=== Requirement ===
Pick out each line of the records that includes the string "script", and copy it.

=== Data in this exercise ===
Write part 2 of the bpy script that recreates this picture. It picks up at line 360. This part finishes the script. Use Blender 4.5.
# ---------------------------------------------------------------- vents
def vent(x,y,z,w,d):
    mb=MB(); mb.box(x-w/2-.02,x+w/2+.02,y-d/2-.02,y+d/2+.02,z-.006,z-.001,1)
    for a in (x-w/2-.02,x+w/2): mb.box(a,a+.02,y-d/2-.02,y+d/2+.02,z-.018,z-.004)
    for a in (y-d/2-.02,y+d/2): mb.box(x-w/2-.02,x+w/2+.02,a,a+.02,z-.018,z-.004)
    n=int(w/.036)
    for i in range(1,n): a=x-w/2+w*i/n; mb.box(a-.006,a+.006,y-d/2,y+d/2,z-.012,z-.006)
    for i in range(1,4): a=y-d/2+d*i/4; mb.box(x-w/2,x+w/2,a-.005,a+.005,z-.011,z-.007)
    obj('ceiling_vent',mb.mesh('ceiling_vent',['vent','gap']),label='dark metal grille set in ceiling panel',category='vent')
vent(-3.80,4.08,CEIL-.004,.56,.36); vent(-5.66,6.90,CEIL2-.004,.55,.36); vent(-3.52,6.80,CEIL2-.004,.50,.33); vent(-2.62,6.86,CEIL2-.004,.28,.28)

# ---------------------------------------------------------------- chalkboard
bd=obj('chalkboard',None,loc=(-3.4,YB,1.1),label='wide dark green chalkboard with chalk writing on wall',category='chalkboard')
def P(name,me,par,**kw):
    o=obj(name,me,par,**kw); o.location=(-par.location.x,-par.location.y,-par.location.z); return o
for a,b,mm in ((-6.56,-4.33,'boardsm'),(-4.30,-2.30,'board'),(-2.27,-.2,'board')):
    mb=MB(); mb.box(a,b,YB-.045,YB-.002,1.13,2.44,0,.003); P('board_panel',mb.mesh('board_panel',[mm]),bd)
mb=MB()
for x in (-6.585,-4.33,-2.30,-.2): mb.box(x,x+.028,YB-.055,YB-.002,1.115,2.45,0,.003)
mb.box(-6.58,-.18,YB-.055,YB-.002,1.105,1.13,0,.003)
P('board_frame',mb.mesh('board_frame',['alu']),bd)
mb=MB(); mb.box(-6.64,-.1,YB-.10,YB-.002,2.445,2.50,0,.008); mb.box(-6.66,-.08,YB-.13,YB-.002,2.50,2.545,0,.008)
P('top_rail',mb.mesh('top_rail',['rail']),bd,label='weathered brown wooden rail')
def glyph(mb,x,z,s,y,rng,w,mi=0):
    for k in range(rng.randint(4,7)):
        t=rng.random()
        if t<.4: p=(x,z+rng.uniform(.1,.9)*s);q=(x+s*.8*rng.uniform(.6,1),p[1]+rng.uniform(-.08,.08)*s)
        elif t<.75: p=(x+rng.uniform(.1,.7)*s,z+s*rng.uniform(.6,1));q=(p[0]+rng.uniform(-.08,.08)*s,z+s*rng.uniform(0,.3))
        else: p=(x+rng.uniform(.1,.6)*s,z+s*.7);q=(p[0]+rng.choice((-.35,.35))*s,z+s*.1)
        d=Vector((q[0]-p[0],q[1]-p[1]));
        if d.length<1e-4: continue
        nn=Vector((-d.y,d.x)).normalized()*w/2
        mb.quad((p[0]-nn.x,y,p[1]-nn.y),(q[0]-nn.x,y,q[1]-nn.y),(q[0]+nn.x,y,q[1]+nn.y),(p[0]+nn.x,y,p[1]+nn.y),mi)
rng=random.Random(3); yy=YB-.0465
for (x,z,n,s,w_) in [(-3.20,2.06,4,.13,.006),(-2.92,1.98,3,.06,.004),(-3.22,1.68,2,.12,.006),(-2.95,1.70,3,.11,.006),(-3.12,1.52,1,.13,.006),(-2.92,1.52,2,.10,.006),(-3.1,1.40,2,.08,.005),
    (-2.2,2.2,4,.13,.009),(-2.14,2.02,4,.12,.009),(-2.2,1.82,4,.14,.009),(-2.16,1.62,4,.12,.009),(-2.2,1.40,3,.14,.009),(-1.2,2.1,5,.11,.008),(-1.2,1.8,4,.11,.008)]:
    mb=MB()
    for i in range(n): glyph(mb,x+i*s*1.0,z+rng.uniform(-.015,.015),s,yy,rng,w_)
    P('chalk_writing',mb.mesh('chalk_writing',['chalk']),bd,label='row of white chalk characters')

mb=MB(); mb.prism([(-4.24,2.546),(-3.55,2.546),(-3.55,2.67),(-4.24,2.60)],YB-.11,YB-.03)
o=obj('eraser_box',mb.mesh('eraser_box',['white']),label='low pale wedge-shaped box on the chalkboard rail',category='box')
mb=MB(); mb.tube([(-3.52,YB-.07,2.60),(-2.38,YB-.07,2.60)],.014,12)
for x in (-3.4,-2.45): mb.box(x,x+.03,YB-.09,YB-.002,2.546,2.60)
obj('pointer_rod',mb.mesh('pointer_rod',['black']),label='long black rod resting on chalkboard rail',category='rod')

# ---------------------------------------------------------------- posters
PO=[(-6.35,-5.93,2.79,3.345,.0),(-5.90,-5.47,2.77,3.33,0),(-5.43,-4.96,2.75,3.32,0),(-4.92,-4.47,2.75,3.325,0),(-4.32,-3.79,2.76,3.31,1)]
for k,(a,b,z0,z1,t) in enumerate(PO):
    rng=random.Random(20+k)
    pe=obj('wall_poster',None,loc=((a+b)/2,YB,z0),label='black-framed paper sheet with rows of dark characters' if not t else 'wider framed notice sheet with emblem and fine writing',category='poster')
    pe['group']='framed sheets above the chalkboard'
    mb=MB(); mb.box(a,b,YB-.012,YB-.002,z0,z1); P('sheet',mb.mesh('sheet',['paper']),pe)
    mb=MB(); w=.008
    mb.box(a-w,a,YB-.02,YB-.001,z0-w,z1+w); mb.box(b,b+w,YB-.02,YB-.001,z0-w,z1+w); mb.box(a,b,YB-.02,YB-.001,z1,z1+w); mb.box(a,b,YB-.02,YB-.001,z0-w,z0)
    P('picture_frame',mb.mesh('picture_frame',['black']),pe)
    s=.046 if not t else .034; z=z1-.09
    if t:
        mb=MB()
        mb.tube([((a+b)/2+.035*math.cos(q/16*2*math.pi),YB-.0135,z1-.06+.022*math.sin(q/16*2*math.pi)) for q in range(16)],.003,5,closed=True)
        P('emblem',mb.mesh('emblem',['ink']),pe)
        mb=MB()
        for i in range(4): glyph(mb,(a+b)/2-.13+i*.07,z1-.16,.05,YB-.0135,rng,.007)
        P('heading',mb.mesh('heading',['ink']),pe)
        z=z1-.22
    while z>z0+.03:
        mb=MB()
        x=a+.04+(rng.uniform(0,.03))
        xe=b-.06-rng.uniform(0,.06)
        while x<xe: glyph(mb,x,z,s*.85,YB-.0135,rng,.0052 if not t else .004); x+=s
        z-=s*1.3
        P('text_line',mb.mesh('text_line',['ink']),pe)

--

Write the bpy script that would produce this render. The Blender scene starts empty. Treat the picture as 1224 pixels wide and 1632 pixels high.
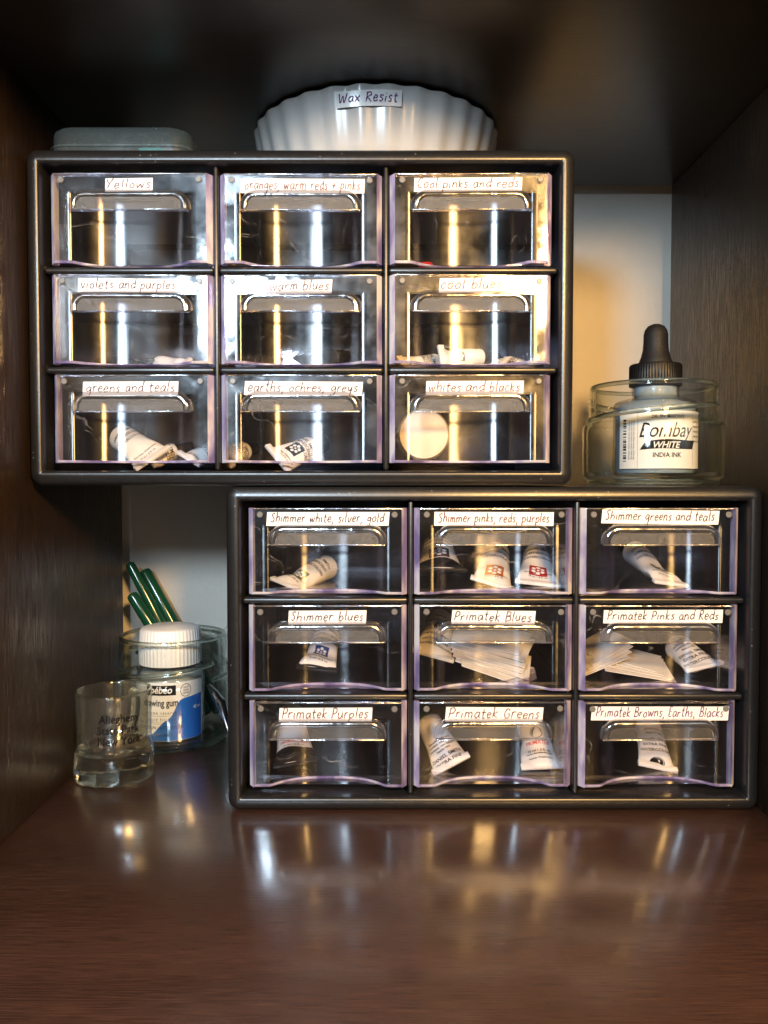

=== Full output ===
Write part 2 of the bpy script that recreates this picture. It picks up at line 360. This part finishes the script. Use Blender 4.5.
Write the bpy script that would produce this render. The Blender scene starts empty. Treat the picture as 1224 pixels wide and 1632 pixels high.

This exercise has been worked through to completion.